## Instructions to follow
Output the data that follows exactly, line for line.

## Material provided
<<<<

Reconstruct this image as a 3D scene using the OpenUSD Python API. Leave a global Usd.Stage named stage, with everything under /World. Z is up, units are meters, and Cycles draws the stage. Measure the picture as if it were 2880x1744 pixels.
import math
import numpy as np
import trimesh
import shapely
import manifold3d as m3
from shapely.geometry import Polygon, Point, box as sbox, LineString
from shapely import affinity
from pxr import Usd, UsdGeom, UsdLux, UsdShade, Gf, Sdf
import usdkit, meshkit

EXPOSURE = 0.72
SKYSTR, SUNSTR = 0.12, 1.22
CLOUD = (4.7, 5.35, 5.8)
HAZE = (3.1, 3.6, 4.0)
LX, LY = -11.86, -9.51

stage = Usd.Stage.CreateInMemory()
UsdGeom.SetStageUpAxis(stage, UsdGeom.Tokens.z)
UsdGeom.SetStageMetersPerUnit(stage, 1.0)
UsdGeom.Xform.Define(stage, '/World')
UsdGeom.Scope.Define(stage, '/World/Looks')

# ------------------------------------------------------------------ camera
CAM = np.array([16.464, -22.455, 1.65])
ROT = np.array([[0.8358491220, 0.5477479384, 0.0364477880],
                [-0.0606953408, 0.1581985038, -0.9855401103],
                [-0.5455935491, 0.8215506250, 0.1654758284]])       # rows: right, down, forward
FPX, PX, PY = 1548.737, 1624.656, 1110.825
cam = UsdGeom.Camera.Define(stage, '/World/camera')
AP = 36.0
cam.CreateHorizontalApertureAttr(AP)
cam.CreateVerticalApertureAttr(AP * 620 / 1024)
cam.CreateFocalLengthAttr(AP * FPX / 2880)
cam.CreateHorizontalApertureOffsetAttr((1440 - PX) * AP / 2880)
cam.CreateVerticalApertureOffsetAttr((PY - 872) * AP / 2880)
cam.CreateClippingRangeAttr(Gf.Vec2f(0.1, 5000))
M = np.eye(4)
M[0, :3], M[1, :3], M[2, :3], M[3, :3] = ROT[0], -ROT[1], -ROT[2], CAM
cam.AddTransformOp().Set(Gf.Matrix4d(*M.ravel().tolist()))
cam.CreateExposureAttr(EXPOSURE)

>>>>

## Answer to the exercise
Reconstruct this image as a 3D scene using the OpenUSD Python API. Leave a global Usd.Stage named stage, with everything under /World. Z is up, units are meters, and Cycles draws the stage. Measure the picture as if it were 2880x1744 pixels.
import math
import numpy as np
import trimesh
import shapely
import manifold3d as m3
from shapely.geometry import Polygon, Point, box as sbox, LineString
from shapely import affinity
from pxr import Usd, UsdGeom, UsdLux, UsdShade, Gf, Sdf
import usdkit, meshkit

EXPOSURE = 0.72
SKYSTR, SUNSTR = 0.12, 1.22
CLOUD = (4.7, 5.35, 5.8)
HAZE = (3.1, 3.6, 4.0)
LX, LY = -11.86, -9.51

stage = Usd.Stage.CreateInMemory()
UsdGeom.SetStageUpAxis(stage, UsdGeom.Tokens.z)
UsdGeom.SetStageMetersPerUnit(stage, 1.0)
UsdGeom.Xform.Define(stage, '/World')
UsdGeom.Scope.Define(stage, '/World/Looks')

# ------------------------------------------------------------------ camera
CAM = np.array([16.464, -22.455, 1.65])
ROT = np.array([[0.8358491220, 0.5477479384, 0.0364477880],
                [-0.0606953408, 0.1581985038, -0.9855401103],
                [-0.5455935491, 0.8215506250, 0.1654758284]])       # rows: right, down, forward
FPX, PX, PY = 1548.737, 1624.656, 1110.825
cam = UsdGeom.Camera.Define(stage, '/World/camera')
AP = 36.0
cam.CreateHorizontalApertureAttr(AP)
cam.CreateVerticalApertureAttr(AP * 620 / 1024)
cam.CreateFocalLengthAttr(AP * FPX / 2880)
cam.CreateHorizontalApertureOffsetAttr((1440 - PX) * AP / 2880)
cam.CreateVerticalApertureOffsetAttr((PY - 872) * AP / 2880)
cam.CreateClippingRangeAttr(Gf.Vec2f(0.1, 5000))
M = np.eye(4)
M[0, :3], M[1, :3], M[2, :3], M[3, :3] = ROT[0], -ROT[1], -ROT[2], CAM
cam.AddTransformOp().Set(Gf.Matrix4d(*M.ravel().tolist()))
cam.CreateExposureAttr(EXPOSURE)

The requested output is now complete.